[Dataset rows]

------------------------------------------------------------------------

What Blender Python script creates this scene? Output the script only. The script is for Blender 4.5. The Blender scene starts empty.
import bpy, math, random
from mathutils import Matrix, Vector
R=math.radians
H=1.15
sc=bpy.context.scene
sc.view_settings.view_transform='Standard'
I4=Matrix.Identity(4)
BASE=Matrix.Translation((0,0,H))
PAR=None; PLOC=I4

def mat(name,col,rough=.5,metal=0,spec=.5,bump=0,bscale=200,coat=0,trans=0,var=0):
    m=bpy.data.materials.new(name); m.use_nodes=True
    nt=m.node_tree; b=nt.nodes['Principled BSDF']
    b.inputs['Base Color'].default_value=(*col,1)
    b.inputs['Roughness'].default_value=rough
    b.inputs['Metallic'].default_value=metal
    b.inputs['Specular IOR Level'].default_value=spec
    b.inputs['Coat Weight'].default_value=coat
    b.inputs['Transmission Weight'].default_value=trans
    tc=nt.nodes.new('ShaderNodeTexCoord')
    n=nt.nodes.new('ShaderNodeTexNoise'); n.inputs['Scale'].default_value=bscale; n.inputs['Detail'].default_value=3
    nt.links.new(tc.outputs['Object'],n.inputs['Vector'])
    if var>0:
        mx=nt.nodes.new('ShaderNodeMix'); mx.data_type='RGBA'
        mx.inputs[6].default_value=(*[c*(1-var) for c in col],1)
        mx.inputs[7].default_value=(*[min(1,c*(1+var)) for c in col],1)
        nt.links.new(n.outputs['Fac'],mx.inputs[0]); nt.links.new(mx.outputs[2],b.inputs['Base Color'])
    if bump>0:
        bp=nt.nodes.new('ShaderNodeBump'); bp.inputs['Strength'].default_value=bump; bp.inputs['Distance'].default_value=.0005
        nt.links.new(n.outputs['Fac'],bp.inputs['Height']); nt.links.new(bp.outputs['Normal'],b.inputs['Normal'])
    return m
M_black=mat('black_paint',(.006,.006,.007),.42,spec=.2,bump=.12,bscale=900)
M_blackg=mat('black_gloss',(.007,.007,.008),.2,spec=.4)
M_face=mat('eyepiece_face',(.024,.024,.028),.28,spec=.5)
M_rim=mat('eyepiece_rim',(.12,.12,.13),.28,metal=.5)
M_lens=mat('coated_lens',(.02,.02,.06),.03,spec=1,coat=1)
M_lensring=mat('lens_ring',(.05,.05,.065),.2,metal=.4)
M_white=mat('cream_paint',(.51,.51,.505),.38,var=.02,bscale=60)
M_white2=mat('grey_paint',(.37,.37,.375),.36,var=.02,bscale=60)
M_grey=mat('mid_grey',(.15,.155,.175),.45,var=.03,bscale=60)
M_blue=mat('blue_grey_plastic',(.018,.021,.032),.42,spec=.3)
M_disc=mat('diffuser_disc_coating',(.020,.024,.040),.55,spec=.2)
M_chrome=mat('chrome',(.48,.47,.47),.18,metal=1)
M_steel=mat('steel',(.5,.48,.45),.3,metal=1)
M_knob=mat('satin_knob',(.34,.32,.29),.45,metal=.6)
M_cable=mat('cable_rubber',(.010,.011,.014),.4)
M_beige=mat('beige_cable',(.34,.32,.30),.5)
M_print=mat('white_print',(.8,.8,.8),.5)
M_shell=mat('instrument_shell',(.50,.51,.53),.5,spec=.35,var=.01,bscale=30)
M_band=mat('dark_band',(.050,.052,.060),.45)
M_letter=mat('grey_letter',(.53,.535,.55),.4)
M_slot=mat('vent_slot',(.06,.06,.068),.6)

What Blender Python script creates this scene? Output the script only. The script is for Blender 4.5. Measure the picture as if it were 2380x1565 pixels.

------------------------------------------------------------------------

Determine how many of the lines above hold the word "script", and output that number by itself.

2